Q&A: I am 35 years old, married, and have 4 wonderful children. I love my husband very much and we have a very beautiful relationship. I love my life and work outside the home. The problem is that by the end of the day, I'm completely exhausted from work, kids, cleaning, cooking, making lunches, and all the rest of it that I don't have any desire to have sex with my husband. I'm just too tired. Once we are intimate, I enjoy myself. I'm happy and I have a great relationship with my husband, so why the problem with the desire? What should I do?
Response: Wow you have a lot on your plate! And you, indeed, must be very busy with several children to take care of. There is no doubt that you rightfully should feel tired by the day's end. As for being a working mother with children and feeling too tired to have desire, I hear this A LOT!
I believe that everything in life is about choices and priorities. It might be that you're prioritizing other things over making time for your marriage. You could think about cutting back some housework, perhaps getting some cleaning help if you can afford it, and possibly cutting volunteer and community activities.

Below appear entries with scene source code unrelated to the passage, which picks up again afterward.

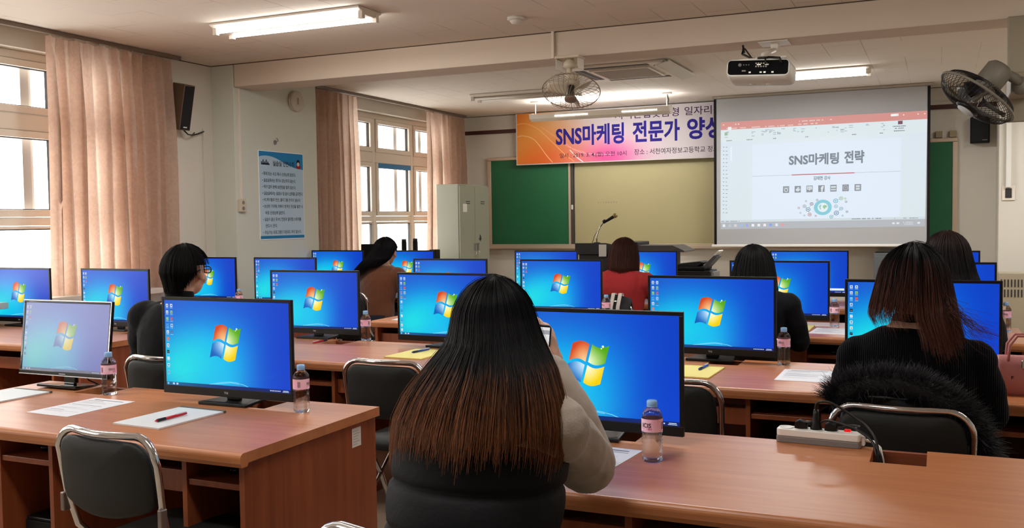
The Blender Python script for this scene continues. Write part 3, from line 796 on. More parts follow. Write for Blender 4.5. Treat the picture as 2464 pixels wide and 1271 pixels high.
MB().lathe([(.028, -.02), (.034, -.035), (.05, -.05), (.052, -.075), (.03, -.09)][::-1], 24).build('swivel', M_CREAMP, cf)
head = bpy.data.objects.new('fan_head', None); COL.objects.link(head); head.parent = cf
fr_ = MB(); ax = Vector((.10, -.46, -.88)).normalized()
Mh = look(ax).to_4x4(); Mh.translation = Vector((.02, -.03, -.262))
head.matrix_local = Mh
MB().lathe([(.03, -.155), (.052, -.14), (.06, -.09), (.055, -.05), (.03, -.045)], 24).build('motor', M_CREAMP, head)
MB().lathe([(.022, -.045), (.024, .02), (.03, .03), (.03, .055)], 20).build('hub', mat('fan_hub', (58, 50, 44), .4), head)
b_ = MB(); blades(b_, .185, 3); b_.build('blades', M_CREAMP, head, solid=.002)
c_ = MB(); cage(c_, .215, .07, 30, .0018); c_.build('cage', M_WIRE, head)
MB().lathe([(.046, .066), (.046, .074), (.03, .079)], 28).build('badge', mat('fan_badge', (128, 108, 92), .4), head)
MB().tube([(0, -.01, -.09), (.0, -.02, -.16)], .02, 10).build('neck', M_CREAMP, cf)
MB().box(-.15, -.13, -.02, .0, 0, .2).build('conduit', M_PVC, cf, loc=(-.0, .026, 0))

wfn = thing('wall_fan', 'dark caged wall fan tilted down at the top right corner', 'fan', (.19, 6.25, 2.075))
M_FG = mat('fan_grey', (112, 106, 94), .5)
ax = Vector((-.60, -.16, -.78)).normalized()
h2 = bpy.data.objects.new('fan_head', None); COL.objects.link(h2); h2.parent = wfn; h2.matrix_local = look(ax).to_4x4()
c_ = MB(); cage(c_, .232, .085, 54, .0018); c_.build('cage', mat('black_cage_wire', (24, 22, 22), .35, metal=.3), h2)
MB().tube([(.234 * cos(2 * pi * k / 48), .234 * sin(2 * pi * k / 48), 0) for k in range(48)], .008, 6, closed=True).build('cage_ring', M_FG, h2)
b_ = MB(); blades(b_, .19, 3); b_.build('blades', mat('smoked_blades', (40, 38, 40), .3), h2, solid=.002)
MB().lathe([(.07, .078), (.07, .09), (.05, .1)], 28).build('badge_rim', M_BLACK, h2)
MB().lathe([(.052, .1), (.05, .105)], 28).build('badge', mat('silver_badge', (200, 204, 206), .3), h2)
MB().lathe([(.06, -.22), (.078, -.2), (.078, -.10), (.05, -.05), (.02, -.02), (.02, .03)], 24).build('motor', M_FG, h2)
MB().tube([(.13, .03, .14), (.20, .06, .10), (.24, .12, .06)], .03, 10).lathe([(.05, -.03), (.055, 0), (.05, .03)], 20, M=Matrix.Translation((.235, .10, .06)) @ Matrix.Rotation(pi / 2, 4, 'X')).build('pivot', M_FG, wfn)
MB().box(.18, .30, .08, .46, .02, .14).box(.18, .33, .44, .479, -.12, .53).build('wall_bracket', mat('bracket_beige', (150, 140, 120), .5), wfn, bevel=.008)

# ---------------------------------------------------------------- projector
pj = thing('projector', 'white ceiling projector with dark port panel and black cables', 'projector', (-1.08, 6.45, 2.335))
pj.rotation_euler = (radians(-3), radians(3.5), radians(-2))
def rrect(w, h, r, n=5):
    P = []
    for (cx, cy, a0) in ((w / 2 - r, h / 2 - r, 0), (-w / 2 + r, h / 2 - r, pi / 2), (-w / 2 + r, -h / 2 + r, pi), (w / 2 - r, -h / 2 + r, 3 * pi / 2)):
        for k in range(n + 1): P.append((cx + r * cos(a0 + k * pi / 2 / n), cy + r * sin(a0 + k * pi / 2 / n)))
    return P
body = MB(); rows = []
for (y, w, h, dz) in ((-.13, .40, .105, .012), (-.125, .405, .112, .010), (-.06, .415, .125, 0), (.06, .415, .13, -.006), (.12, .40, .12, -.004), (.13, .38, .10, -.004)):
    rows.append([(p[0], y, p[1] + dz) for p in rrect(w, h, .035)])
body.grid(rows, closed=True); n_ = len(rows[0])
body.add(rows[0], [tuple(range(n_))[::-1]]); body.add(rows[-1], [tuple(range(n_))])
body.build('casing', M_WHITEP, pj)
MB().prism(rrect(.385, .092, .02), -.134, -.1305, 'y').build('port_panel', mat('port_panel_black', (10, 10, 12), .7, spec=.08), pj, rot=(0, 0, 0), loc=(0, 0, .013))
PMT = mat('port_metal', (190, 186, 176), .35, metal=.3)
RX = Matrix.Rotation(pi / 2, 4, 'X')
for k in range(5):
    for z_ in (.038, .018): MB().lathe([(.0055, 0), (.0055, .004), (.003, .006)], 10, M=Matrix.Translation((-.01 + k * .016, -.1345, z_)) @ RX).build('port', PMT, pj)
for (xa, xb, za, zb) in ((-.005, .02, .026, .034), (.045, .07, .026, .034), (-.055, -.041, -.024, -.014), (.015, .029, -.024, -.014), (.04, .054, -.024, -.014), (.09, .104, -.024, -.014)): MB().box(xa, xb, -.138, -.1345, za, zb).build('port', PMT, pj)
kp = MB(); kp.lathe([(.011, 0), (.011, .002)], 16, M=Matrix.Translation((-.115, -.1345, .03)) @ Matrix.Rotation(pi / 2, 4, 'X'))
for k in range(3): kp.lathe([(.004, 0), (.004, .002)], 10, M=Matrix.Translation((-.09 + k * .016, -.1345, .03)) @ Matrix.Rotation(pi / 2, 4, 'X'))
kp.build('keypad', M_GREYP, pj)
MB().box(-.10, -.075, -.1365, -.1345, -.013, -.004).build('label_plate', M_GREYP, pj)
for x in (-.06, .05): MB().lathe([(.018, -.075), (.022, -.066), (.022, -.058)], 16, c=(x, .02, 0)).build('foot', M_WHITEP, pj)
for x in (-.16, .15): MB().lathe([(.014, .06), (.016, .066), (.010, .078)], 14, c=(x, -.05, 0)).build('mount_foot', M_BLACK, pj)
MB().lathe([(.05, .128), (.05, .15), (.042, .152)], 24, M=Matrix.Translation((.1, 0, 0)) @ Matrix.Rotation(-pi / 2, 4, 'X')).build('lens_ring', M_BLACK, pj)
pm = thing('projector_mount', 'white steel projector mount plate and arm under the beam', 'mount', (-1.06, 6.87, 2.6))
MB().box(-.10, .10, -.10, .10, -.008, -.001).build('plate', M_FIT, pm, bevel=.002)
MB().box(-.025, .025, -.025, .025, -.06, -.008).tube([(0, -.0, -.05), (-.01, -.42, -.145)], .016, 8).box(-.16, .14, -.45, -.40, -.180, -.168).tube([(-.05, -.42, -.16), (-.05, -.42, -.19)], .012, 8).build('arm', M_FIT, pm)
MB().tube([(-.21, .0, -.05), (-.21, -.05, -.012), (-.20, -.09, -.04), (-.22, -.03, -.065), (-.14, -.20, -.12), (-.06, -.42, -.175), (.05, -.55, -.185), (.12, -.585, -.20), (.13, -.59, -.235)], .008, 8).tube([(-.20, -.03, -.03), (-.12, -.2, -.13), (-.02, -.5, -.175), (.03, -.585, -.19), (.035, -.60, -.235)], .0055, 7).build('cable', M_BLACK, pm)

# ---------------------------------------------------------------- front of the room
lk = thing('steel_locker', 'grey-green two-door steel locker between the curtain and the chalkboard', 'locker', (-5.475, 10.69, 0))
MB().box(-.15, .15, -.41, .41, .04, 1.84).build('carcass', M_STEEL, lk, bevel=.006)
MB().box(-.14, .14, -.40, .40, 0, .04).build('plinth', M_BLACKM, lk)
for k, s_ in enumerate((-1, 1)):
    y0 = -.405 if s_ < 0 else .003; do = MB().box(.151, .170, y0, y0 + .402, .06, 1.82).build('door', M_STEEL, lk, bevel=.004)
    v_ = MB()
    for z_ in (1.60, 1.625): v_.box(.1702, .172, y0 + .16, y0 + .27, z_, z_ + .010)
    v_.build('vent_slots', M_GASKET, do)
    yh = y0 + .36 if s_ < 0 else y0 + .03
    MB().box(.1702, .20, yh, yh + .016, 1.02, 1.11).tube([(.19, yh + .008, 1.03), (.20, yh + .02, .99), (.192, yh - .005, .96), (.188, yh + .01, .93)], .003, 6).build('handle', M_CHROME, do)
MB().box(.1705, .1715, -.33, -.22, 1.50, 1.60).build('sticker', M_WHITEP, lk)
MB().prism([(.10, 1.16), (.14, 1.13), (.17, 1.16), (.155, 1.20), (.125, 1.22), (.12, 1.18)], .1705, .1715, 'x').build('peeled_mark', M_GASKET, lk)
gc = thing('metal_cabinet', 'low dark grey metal cabinet under the right end of the projection screen', 'cabinet', (-.36, 11.42, 0))
MB().box(-.31, .31, -.2, .2, .0, .975).build('body', mat('slate_steel', (84, 90, 90), .5), gc, bevel=.005)
MB().box(-.305, -.002, -.212, -.2005, .04, .94).build('door', mat('slate_steel', (84, 90, 90), .5), gc, bevel=.003)
MB().box(.002, .305, -.212, -.2005, .04, .94).build('door', mat('slate_steel', (84, 90, 90), .5), gc, bevel=.003)

pd = thing('lectern_desk', 'black teacher lectern desk with a grey side wing in front of the chalkboard', 'lectern', (-3.19, 9.55, 0))
M_SLATE = mat('charcoal_laminate', (24, 24, 26), .5)
MB().box(-.30, .30, -.06, .35, 0, 1.02).build('cabinet', M_SLATE, pd, bevel=.006)
MB().prism([(-.10, 1.02), (.37, 1.02), (.37, 1.10), (-.10, 1.14)], -.33, .02, 'x').build('sloped_top', M_SLATE, pd, bevel=.004)
MB().box(.14, .36, -.12, .32, 1.10, 1.15).build('console', M_BLACK, pd, bevel=.01)
MB().prism([(.30, 1.115), (.72, 1.115), (.84, 1.06), (.84, 1.045), (.30, 1.06)], -.10, .36, 'y').build('side_wing', mat('wing_grey', (66, 62, 60), .4), pd, bevel=.004)
MB().box(.30, .70, .02, .30, 0, 1.05).build('side_cabinet', M_SLATE, pd, bevel=.004)
MB().box(-.06, .02, -.112, -.105, 1.0, 1.125).build('paper_notice', M_WHITEP, pd)
mc = thing('gooseneck_microphone', 'microphone on a bent gooseneck stand above the lectern', 'microphone', (-3.30, 9.52, 1.13))
MB().lathe([(.04, 0), (.04, .012), (.012, .02)], 20).build('base', M_BLACK, mc)
MB().tube([(0, 0, .01), (0, 0, .08), (.02, 0, .14), (.05, 0, .20), (.09, 0, .235)], .006, 8).build('gooseneck', M_CHROME, mc)
MB().tube([(.075, 0, .225), (.10, 0, .245)], .02, 10).tube([(.10, 0, .235), (.15, 0, .262), (.19, 0, .285)], [.014, .016, .018], 12).build('handle', M_BLACK, mc)
MB().ell((.205, 0, .295), (.026, .026, .026)).build('head_grille', mat('brass_mesh', (150, 128, 84), .4, metal=.6), mc)
MB().tube([(-.06, .02, .0), (-.03, .01, .08), (.02, .005, .15), (.07, 0, .21), (.10, 0, .235)], .003, 6).build('cable', M_BLACK, mc)

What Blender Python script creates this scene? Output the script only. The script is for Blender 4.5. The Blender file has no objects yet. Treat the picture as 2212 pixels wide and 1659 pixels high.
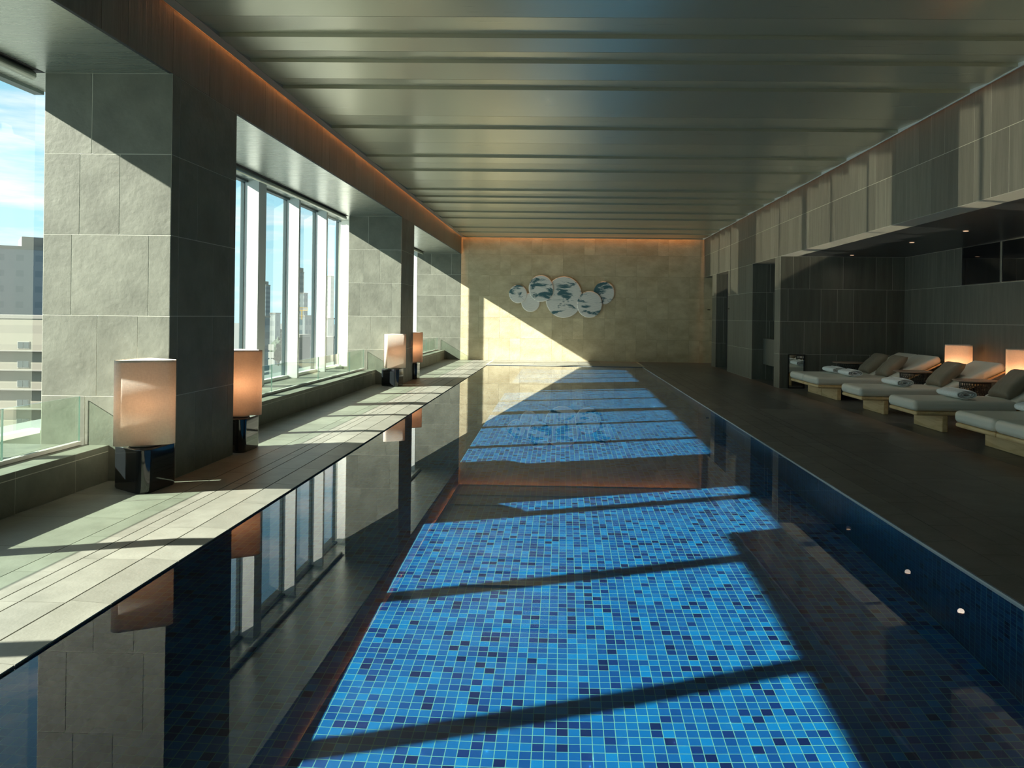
import bpy, bmesh, math, random
from mathutils import Vector, Matrix
C = bpy.context.scene.collection
S = bpy.context.scene
rnd = random.Random(7)

# ------------------------------------------------------------------ camera
W_IMG, H_IMG = 2212.0, 1659.0
F_PX, CX, CY = 1691.02, 1181.19, 684.03
YAW, ROLL, CAM_H = -0.02, 0.0127, 1.2624
cam_d = bpy.data.cameras.new('camera'); cam = bpy.data.objects.new('camera', cam_d); C.objects.link(cam)
cam_d.sensor_fit = 'HORIZONTAL'; cam_d.sensor_width = 36.0
cam_d.lens = F_PX * 36.0 / W_IMG
cam_d.shift_x = (W_IMG / 2 - CX) / W_IMG
cam_d.shift_y = (CY - H_IMG / 2) / W_IMG
cam_d.clip_start = 0.05; cam_d.clip_end = 6000
cy_, sy_ = math.cos(YAW), math.sin(YAW); cr_, sr_ = math.cos(ROLL), math.sin(ROLL)
cx0 = Vector((cy_, -sy_, 0)); cy0 = Vector((0, 0, 1)); cz0 = Vector((sy_, cy_, 0))
right = cx0 * cr_ + cy0 * sr_; up = -cx0 * sr_ + cy0 * cr_
M = Matrix.Identity(4)
for i in range(3):
    M[i][0] = right[i]; M[i][1] = up[i]; M[i][2] = -cz0[i]
M.translation = Vector((0, 0, CAM_H))
cam.matrix_world = M
S.camera = cam

# ------------------------------------------------------------------ sky, sun, exposure
S.view_settings.view_transform = 'Standard'; S.view_settings.look = 'None'
S.view_settings.exposure = 0.0; S.view_settings.gamma = 1.0
S.view_settings.use_curve_mapping = False
S.cycles.use_denoising = True
S.cycles.max_bounces = 10; S.cycles.diffuse_bounces = 6; S.cycles.glossy_bounces = 6
S.cycles.transmission_bounces = 8; S.cycles.transparent_max_bounces = 24
S.cycles.sample_clamp_indirect = 0.0
S.cycles.caustics_reflective = True; S.cycles.caustics_refractive = True
S.cycles.blur_glossy = 1.0

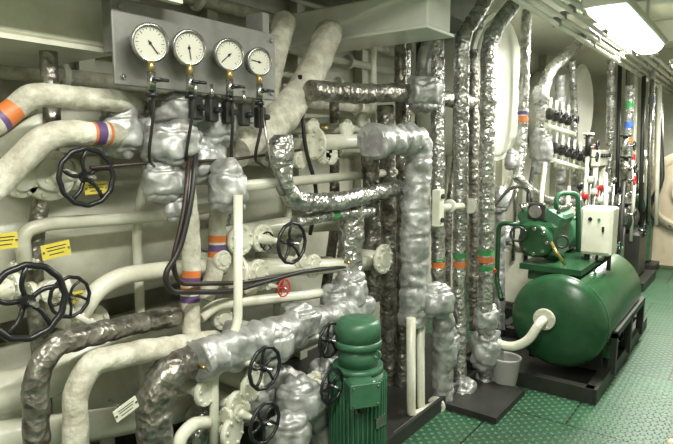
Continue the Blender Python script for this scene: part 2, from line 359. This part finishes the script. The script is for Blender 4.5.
# ------------------------------------------------------------------ gauges
b=B()
pa=PX(114,48,-1.74); pb=PX(276,60,-1.74); za=PX(190,14,-1.74).z; zb=PX(190,92,-1.74).z
b.box(Vector((-1.75,(pa.y+pb.y)/2,(za+zb)/2)),(.015,pb.y-pa.y,za-zb),PLATE,bev=.004)
for y in(pa.y+.05,pb.y-.05): b.box(Vector((-1.8,y,(za+zb)/2+.1)),(.1,.04,.25),PLATE)
for y in(pa.y+.03,pb.y-.03):
    for z in(za-.03,zb+.03): b.cyl(Vector((-1.745,y,z)),Vector((-1.735,y,z)),.01,STEEL,n=6)
b.make('gauge_board')
gax=Vector((1,-.28,-.12)).normalized()
for gi,(u,v,r) in enumerate(((150,43,18.5),(189,48,17),(229,55,15.5),(259,62,13.5))):
    b=B(); c=PX(u,v,-1.66); R=rp(c,r)
    b.lathe(c-gax*.035,gax,[(0,R*.85),(.004,R*.95),(.03,R*.95),(.032,R*1.04),(.04,R*1.04),(.045,R*.9),(.038,R*.88)],STEEL,36,False)
    b.lathe(c-gax*.03,gax,[(0,R*.86),(.031,R*.9)],WHITE,36)
    a,e1,e2=basis(gax); f=c+gax*.0015
    for k in range(19):
        t=math.radians(-45+k*15); d=e1*math.cos(t)+e2*math.sin(t)
        ln=.16 if k%3==0 else .08
        Mx=Matrix((d,gax.cross(d),gax)).transposed()
        b.box(f+d*R*(.78-ln/2),(R*ln,R*.03,.001),BLACK,rot=Mx)
    an=(.9,1.4,2.4,3.3)[gi]; d=(e1*math.cos(an)-e2*math.sin(an)); Mx=Matrix((d,gax.cross(d),gax)).transposed()
    b.box(f+gax*.002+d*R*.25,(R*.85,R*.05,.0015),BLACK,rot=Mx); b.lathe(f,gax,[(0,R*.09),(.004,R*.07)],BLACK,12)
    zb_=c-Z*R*.95
    b.cyl(zb_,zb_-Z*.035,.011,BRASS,n=6); b.cyl(zb_-Z*.035,zb_-Z*.1,.014,STEEL,n=12)
    q=zb_-Z*.065; b.cyl(q,q+X*.05,.008,STEEL); b.cyl(q+X*.05-Y*.03,q+X*.05+Y*.03,.006,BLACK); b.cyl(q-Z*.04,q-Z*.055,.02,BLACK,n=6)
    b.make('pressure_gauge')
    pipe('gauge_hose',[(u+1,v+r*2,-1.66),(u+4,v+r*2+30,-1.66),(u-6+random.random()*12,160,-1.7),(u+6,168,-1.8)],1.6,RUB,-1.66,bend=.06)
b=B()
for u in range(196,262,16):
    p=PX(u,108+.15*(u-196),-1.74); b.box(p,(.04,.045,.09),DARK,bev=.006); b.cyl(p,p+X*.05,.012,BLACK); b.cyl(p+Z*.04,p+Z*.1,.008,STEEL)
b.make('manometer_valve_block')
pipe('black_hose',[(196,150,-1.7),(192,200,-1.66),(180,250,-1.66),(164,275,-1.66),(170,292,-1.66),(230,292,-1.75),(300,272,-1.78),(385,262,-1.8)],3,RUB,-1.7,bend=.1)
pipe('black_hose',[(190,150,-1.72),(184,215,-1.68),(172,262,-1.68),(178,284,-1.7),(240,283,-1.78),(380,258,-1.82)],2.6,BROWN,-1.7,bend=.1)
pipe('brown_cable',[(90,168,-1.8),(150,163,-1.8),(230,160,-1.75),(300,150,-1.8)],1.6,BROWN,-1.8)
pipe('black_hose',[(300,75,-1.9),(305,150,-1.9),(318,190,-1.9),(310,235,-1.9)],2,RUB,-1.9,bend=.1)
pipe('capillary_tube',[(285,195,-1.7),(270,160,-1.7),(262,110,-1.7)],1.2,STEEL,-1.7)
# ------------------------------------------------------------------ CENTRE
pipe('white_pipe',[(313,143),(385,140)],7,CREAM,-1.95,ends=(0,))
b=B()
for u,v,r in((313,146,14),(322,150,14),(312,127,9),(330,155,10),(346,128,9),(300,160,9),(362,120,8)):
    p=PX(u,v,-1.95); flange(b,p,X,rp(p,r),.03,CREAM,8); b.cyl(p-X*.5,p,rp(p,r*.6),CREAM)
b.make('cooler_branch_flange')
pipe('foil_lagged_pipe',[(310,90,-1.8),(360,94,-1.8),(410,92,-1.75),(450,100,-1.7),(480,103,-1.7)],8.5,DFOIL,-1.8)
jacket('insulated_valve_jacket',[(424,95,-1.68,18,17),(430,62,-1.75,12,26)])
pipe('foil_lagged_pipe',[(283,135,-1.72),(284,190,-1.72),(300,203,-1.72),(335,202,-1.72),(398,188,-1.72)],10,FOIL,-1.72,bend=.09,lump=.1)
b=B(); p=PX(280,152,-1.72); b.blob(p,(rp(p,14),rp(p,14),rp(p,17)),FOIL,.12,12); b.make('foil_wrapped_elbow')
pipe('foil_lagged_pipe',[(295,222,-1.75),(335,214,-1.75),(372,212,-1.75)],6,FOIL,-1.75,bands=((333,214,.05,GTAPE),))
pipe('foil_lagged_pipe',[(352,205,-1.8),(350,240,-1.8),(352,300,-1.8)],13,FOIL,-1.8,lump=.13)
pipe('foil_lagged_pipe',[(385,105,-1.9),(388,200,-1.9),(388,310,-1.9),(388,400,-1.9)],8,DFOIL,-1.9)
pipe('foil_lagged_pipe',[(370,150,-1.85),(372,240,-1.85),(372,300,-1.85)],9,DFOIL,-1.85)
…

After all, your marriage should come above all else. A strong family is only as strong as the marriage.
Once you prioritize your husband and your marriage, you should be able to set aside one or two nights per week to head to bed a little earlier than usual and spend time with him (If you're too tired at night, why not set the alarm for before the kids wake up?).
I am a strong believer in setting aside certain nights to spend together. Just because you are not already in the mood does not mean that you can not get in the mood once you are together.
Ultimately, don't wait for desire to strike you — just head to bed a little earlier than usual, start with intimacy, and see where that takes you. Remember: desire does not always come before intimacy; Intimacy can generate desire.